** START OF Supplied material **

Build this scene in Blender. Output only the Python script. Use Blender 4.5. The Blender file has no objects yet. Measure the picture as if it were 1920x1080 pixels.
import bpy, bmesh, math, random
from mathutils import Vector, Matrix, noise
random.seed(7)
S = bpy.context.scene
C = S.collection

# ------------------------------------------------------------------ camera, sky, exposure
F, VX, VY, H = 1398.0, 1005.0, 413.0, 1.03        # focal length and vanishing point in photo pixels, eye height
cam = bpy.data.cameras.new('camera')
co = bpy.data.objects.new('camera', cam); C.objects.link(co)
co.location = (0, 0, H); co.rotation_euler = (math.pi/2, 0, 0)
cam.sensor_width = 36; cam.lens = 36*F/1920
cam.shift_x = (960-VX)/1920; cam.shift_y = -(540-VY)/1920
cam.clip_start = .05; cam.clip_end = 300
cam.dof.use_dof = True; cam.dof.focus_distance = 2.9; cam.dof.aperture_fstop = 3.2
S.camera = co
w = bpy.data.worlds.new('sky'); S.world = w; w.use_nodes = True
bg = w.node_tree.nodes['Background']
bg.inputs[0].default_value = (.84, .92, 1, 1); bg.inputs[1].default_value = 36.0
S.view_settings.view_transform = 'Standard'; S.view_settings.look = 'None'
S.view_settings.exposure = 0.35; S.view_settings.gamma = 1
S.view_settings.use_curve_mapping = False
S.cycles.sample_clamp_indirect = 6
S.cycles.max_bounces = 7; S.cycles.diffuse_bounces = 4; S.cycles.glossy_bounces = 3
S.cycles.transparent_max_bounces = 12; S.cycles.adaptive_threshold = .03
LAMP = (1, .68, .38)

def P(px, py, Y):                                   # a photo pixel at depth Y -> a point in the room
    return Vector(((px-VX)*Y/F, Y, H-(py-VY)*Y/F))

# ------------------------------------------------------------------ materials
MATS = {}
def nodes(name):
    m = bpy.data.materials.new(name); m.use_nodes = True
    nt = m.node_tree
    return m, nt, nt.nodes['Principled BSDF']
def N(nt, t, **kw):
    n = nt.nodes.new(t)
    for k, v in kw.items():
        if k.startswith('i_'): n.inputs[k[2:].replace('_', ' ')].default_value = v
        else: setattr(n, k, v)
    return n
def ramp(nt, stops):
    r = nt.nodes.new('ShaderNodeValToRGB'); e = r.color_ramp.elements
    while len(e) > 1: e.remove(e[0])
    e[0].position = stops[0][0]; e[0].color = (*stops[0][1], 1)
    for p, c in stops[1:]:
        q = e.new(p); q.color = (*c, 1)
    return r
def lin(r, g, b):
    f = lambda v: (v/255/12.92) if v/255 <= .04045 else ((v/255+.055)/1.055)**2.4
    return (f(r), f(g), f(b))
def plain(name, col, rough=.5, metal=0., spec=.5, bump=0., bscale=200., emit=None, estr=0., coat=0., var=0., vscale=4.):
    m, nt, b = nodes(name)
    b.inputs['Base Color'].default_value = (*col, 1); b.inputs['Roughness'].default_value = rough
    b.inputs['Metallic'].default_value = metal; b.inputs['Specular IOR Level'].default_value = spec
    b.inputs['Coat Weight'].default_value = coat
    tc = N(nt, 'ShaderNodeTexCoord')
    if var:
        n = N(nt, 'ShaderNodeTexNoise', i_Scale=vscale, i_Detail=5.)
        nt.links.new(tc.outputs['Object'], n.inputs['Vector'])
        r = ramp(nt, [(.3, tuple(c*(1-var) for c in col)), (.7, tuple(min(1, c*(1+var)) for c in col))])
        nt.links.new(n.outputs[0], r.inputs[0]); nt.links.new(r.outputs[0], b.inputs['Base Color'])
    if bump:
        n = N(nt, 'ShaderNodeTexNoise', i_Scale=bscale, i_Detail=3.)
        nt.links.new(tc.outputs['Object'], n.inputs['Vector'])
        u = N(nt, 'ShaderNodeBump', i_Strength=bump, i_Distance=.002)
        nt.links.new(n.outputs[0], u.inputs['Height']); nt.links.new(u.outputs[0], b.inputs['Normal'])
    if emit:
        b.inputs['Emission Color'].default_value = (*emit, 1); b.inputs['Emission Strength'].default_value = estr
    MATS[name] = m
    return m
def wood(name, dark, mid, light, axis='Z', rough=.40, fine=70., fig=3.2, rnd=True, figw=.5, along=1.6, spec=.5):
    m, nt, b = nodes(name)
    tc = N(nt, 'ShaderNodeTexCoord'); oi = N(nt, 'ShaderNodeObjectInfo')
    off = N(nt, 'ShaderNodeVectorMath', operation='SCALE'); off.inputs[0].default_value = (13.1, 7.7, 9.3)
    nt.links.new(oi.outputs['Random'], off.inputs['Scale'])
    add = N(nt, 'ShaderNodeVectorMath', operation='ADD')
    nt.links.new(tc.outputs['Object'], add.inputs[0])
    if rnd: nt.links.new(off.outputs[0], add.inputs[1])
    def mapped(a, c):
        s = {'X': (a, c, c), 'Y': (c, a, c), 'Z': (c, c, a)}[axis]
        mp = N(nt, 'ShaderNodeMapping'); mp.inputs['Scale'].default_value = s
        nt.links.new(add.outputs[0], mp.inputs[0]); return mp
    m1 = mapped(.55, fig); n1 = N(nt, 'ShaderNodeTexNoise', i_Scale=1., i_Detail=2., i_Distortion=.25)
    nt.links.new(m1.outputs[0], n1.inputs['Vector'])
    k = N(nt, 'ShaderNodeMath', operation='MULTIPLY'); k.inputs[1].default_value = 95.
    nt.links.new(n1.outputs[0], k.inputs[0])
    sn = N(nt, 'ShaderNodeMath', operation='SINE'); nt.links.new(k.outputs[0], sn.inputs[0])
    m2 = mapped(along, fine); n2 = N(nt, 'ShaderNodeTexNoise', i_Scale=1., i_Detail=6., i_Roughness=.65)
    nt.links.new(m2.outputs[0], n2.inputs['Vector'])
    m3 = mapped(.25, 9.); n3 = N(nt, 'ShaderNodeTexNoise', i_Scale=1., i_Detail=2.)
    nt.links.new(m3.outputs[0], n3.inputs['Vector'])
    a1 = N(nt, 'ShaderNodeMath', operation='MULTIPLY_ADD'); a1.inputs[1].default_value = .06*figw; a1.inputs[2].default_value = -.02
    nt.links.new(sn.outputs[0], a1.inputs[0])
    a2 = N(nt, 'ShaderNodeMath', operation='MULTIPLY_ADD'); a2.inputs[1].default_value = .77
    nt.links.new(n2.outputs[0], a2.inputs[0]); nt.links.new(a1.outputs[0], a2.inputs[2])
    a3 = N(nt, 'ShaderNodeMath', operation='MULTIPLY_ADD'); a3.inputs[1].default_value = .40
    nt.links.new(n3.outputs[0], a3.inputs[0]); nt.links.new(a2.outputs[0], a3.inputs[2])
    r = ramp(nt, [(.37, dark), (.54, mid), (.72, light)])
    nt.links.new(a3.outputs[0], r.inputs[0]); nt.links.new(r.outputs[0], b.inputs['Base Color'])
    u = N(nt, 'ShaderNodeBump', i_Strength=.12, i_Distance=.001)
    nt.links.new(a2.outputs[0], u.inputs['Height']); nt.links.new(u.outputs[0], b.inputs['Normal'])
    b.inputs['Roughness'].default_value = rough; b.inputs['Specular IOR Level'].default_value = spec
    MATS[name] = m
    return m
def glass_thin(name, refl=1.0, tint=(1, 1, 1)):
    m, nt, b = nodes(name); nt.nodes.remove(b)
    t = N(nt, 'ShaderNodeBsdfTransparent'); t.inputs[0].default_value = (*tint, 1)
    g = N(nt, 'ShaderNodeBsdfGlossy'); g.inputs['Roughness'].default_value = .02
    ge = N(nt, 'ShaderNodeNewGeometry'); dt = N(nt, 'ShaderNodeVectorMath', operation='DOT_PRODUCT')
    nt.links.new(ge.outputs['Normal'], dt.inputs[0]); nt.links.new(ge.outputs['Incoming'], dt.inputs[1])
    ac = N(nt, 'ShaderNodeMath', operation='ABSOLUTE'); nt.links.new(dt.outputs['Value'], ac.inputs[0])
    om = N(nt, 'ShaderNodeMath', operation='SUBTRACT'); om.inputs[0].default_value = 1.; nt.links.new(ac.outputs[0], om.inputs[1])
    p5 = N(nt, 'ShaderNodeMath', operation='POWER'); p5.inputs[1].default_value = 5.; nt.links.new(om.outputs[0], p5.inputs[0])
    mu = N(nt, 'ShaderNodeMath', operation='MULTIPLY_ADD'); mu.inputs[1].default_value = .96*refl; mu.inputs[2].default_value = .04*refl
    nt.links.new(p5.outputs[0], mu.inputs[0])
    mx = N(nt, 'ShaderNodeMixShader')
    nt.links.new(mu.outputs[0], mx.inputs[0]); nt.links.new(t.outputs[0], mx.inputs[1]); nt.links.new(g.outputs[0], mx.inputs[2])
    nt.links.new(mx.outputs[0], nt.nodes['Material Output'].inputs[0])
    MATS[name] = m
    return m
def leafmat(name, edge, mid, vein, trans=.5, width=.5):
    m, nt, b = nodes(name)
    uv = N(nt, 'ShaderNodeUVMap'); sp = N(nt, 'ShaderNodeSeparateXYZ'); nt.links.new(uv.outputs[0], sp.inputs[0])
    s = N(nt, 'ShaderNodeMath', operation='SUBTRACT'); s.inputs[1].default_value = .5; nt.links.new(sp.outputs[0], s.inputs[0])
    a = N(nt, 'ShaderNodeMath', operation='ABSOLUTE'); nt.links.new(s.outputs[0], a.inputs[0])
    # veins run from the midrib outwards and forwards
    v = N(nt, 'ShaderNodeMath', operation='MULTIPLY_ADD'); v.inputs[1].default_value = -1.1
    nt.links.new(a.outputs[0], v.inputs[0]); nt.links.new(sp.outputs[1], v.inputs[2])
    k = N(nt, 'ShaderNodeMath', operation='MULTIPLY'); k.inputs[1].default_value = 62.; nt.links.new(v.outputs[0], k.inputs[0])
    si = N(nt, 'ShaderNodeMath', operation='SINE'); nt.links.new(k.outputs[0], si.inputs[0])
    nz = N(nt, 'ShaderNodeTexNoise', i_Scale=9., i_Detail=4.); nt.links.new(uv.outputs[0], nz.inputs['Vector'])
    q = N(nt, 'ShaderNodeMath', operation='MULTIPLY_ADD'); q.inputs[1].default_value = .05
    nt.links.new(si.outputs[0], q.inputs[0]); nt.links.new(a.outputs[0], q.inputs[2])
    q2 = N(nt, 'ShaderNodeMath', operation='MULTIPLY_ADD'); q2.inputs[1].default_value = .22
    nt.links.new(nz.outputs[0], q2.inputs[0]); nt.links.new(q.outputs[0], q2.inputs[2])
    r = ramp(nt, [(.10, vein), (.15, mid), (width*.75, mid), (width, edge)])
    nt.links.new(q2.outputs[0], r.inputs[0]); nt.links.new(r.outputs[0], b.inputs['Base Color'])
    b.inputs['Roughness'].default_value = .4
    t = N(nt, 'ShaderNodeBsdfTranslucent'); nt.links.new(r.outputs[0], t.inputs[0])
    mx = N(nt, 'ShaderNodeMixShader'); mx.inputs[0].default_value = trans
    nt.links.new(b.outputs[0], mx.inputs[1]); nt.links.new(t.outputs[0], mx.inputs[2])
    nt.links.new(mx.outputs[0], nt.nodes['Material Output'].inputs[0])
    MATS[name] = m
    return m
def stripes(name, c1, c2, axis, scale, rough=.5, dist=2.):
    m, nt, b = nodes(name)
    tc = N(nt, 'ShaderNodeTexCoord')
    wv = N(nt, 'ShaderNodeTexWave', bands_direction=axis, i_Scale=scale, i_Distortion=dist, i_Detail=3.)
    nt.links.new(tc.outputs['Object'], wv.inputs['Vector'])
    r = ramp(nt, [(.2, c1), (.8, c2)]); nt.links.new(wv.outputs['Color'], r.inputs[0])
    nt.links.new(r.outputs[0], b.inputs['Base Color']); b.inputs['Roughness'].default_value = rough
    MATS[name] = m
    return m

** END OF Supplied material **

Requirements: Copy out all lines that carry the word "objects".

Response to this exercise:
Build this scene in Blender. Output only the Python script. Use Blender 4.5. The Blender file has no objects yet. Measure the picture as if it were 1920x1080 pixels.
co = bpy.data.objects.new('camera', cam); C.objects.link(co)